> **Recorded data**

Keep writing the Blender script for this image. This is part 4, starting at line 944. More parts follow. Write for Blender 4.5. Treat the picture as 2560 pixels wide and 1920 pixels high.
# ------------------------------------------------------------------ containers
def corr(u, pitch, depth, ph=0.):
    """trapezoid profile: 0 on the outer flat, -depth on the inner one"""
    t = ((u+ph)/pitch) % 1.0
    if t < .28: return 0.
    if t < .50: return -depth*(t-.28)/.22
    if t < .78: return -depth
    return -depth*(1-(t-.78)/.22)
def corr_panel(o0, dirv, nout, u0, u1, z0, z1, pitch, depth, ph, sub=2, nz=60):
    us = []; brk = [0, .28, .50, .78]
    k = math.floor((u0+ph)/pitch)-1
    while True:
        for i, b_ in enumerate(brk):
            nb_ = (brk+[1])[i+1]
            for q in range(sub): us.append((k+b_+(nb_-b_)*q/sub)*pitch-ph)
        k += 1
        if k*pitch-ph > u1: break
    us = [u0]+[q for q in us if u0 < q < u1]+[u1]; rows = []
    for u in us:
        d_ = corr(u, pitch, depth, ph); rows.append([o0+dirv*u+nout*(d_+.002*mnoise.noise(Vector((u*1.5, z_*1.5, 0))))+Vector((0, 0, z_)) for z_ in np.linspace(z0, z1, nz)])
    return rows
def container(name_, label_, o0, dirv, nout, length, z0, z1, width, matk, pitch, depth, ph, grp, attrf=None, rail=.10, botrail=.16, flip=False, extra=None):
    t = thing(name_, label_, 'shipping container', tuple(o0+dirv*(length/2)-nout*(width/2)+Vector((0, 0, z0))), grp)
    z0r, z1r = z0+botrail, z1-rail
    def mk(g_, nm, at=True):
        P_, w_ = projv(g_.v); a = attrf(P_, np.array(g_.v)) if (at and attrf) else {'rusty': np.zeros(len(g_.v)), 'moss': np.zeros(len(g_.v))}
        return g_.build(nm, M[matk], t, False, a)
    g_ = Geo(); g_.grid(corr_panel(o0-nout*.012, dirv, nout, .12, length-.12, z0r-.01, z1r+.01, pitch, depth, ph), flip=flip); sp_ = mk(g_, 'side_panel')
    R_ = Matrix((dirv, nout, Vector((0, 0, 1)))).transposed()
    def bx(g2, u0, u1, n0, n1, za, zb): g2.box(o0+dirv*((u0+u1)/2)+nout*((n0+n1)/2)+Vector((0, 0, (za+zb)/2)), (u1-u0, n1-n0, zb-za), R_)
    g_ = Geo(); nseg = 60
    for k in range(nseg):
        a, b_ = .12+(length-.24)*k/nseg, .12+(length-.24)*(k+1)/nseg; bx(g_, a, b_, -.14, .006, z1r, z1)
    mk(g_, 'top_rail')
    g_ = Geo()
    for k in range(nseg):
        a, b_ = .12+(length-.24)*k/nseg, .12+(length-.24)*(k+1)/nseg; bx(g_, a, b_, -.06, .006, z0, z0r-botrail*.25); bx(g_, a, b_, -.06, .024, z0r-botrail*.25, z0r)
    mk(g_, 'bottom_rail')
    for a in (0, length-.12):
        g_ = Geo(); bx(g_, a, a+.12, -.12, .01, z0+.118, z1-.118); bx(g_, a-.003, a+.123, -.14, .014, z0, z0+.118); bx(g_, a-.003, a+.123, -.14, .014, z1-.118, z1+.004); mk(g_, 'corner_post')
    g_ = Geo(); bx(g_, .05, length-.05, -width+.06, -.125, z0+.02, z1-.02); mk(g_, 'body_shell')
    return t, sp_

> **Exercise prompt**
Quote the whole listing above, leaving nothing out.

> **Answer for this exercise**
Keep writing the Blender script for this image. This is part 4, starting at line 944. More parts follow. Write for Blender 4.5. Treat the picture as 2560 pixels wide and 1920 pixels high.
# ------------------------------------------------------------------ containers
def corr(u, pitch, depth, ph=0.):
    """trapezoid profile: 0 on the outer flat, -depth on the inner one"""
    t = ((u+ph)/pitch) % 1.0
    if t < .28: return 0.
    if t < .50: return -depth*(t-.28)/.22
    if t < .78: return -depth
    return -depth*(1-(t-.78)/.22)
def corr_panel(o0, dirv, nout, u0, u1, z0, z1, pitch, depth, ph, sub=2, nz=60):
    us = []; brk = [0, .28, .50, .78]
    k = math.floor((u0+ph)/pitch)-1
    while True:
        for i, b_ in enumerate(brk):
            nb_ = (brk+[1])[i+1]
            for q in range(sub): us.append((k+b_+(nb_-b_)*q/sub)*pitch-ph)
        k += 1
        if k*pitch-ph > u1: break
    us = [u0]+[q for q in us if u0 < q < u1]+[u1]; rows = []
    for u in us:
        d_ = corr(u, pitch, depth, ph); rows.append([o0+dirv*u+nout*(d_+.002*mnoise.noise(Vector((u*1.5, z_*1.5, 0))))+Vector((0, 0, z_)) for z_ in np.linspace(z0, z1, nz)])
    return rows
def container(name_, label_, o0, dirv, nout, length, z0, z1, width, matk, pitch, depth, ph, grp, attrf=None, rail=.10, botrail=.16, flip=False, extra=None):
    t = thing(name_, label_, 'shipping container', tuple(o0+dirv*(length/2)-nout*(width/2)+Vector((0, 0, z0))), grp)
    z0r, z1r = z0+botrail, z1-rail
    def mk(g_, nm, at=True):
        P_, w_ = projv(g_.v); a = attrf(P_, np.array(g_.v)) if (at and attrf) else {'rusty': np.zeros(len(g_.v)), 'moss': np.zeros(len(g_.v))}
        return g_.build(nm, M[matk], t, False, a)
    g_ = Geo(); g_.grid(corr_panel(o0-nout*.012, dirv, nout, .12, length-.12, z0r-.01, z1r+.01, pitch, depth, ph), flip=flip); sp_ = mk(g_, 'side_panel')
    R_ = Matrix((dirv, nout, Vector((0, 0, 1)))).transposed()
    def bx(g2, u0, u1, n0, n1, za, zb): g2.box(o0+dirv*((u0+u1)/2)+nout*((n0+n1)/2)+Vector((0, 0, (za+zb)/2)), (u1-u0, n1-n0, zb-za), R_)
    g_ = Geo(); nseg = 60
    for k in range(nseg):
        a, b_ = .12+(length-.24)*k/nseg, .12+(length-.24)*(k+1)/nseg; bx(g_, a, b_, -.14, .006, z1r, z1)
    mk(g_, 'top_rail')
    g_ = Geo()
    for k in range(nseg):
        a, b_ = .12+(length-.24)*k/nseg, .12+(length-.24)*(k+1)/nseg; bx(g_, a, b_, -.06, .006, z0, z0r-botrail*.25); bx(g_, a, b_, -.06, .024, z0r-botrail*.25, z0r)
    mk(g_, 'bottom_rail')
    for a in (0, length-.12):
        g_ = Geo(); bx(g_, a, a+.12, -.12, .01, z0+.118, z1-.118); bx(g_, a-.003, a+.123, -.14, .014, z0, z0+.118); bx(g_, a-.003, a+.123, -.14, .014, z1-.118, z1+.004); mk(g_, 'corner_post')
    g_ = Geo(); bx(g_, .05, length-.05, -width+.06, -.125, z0+.02, z1-.02); mk(g_, 'body_shell')
    return t, sp_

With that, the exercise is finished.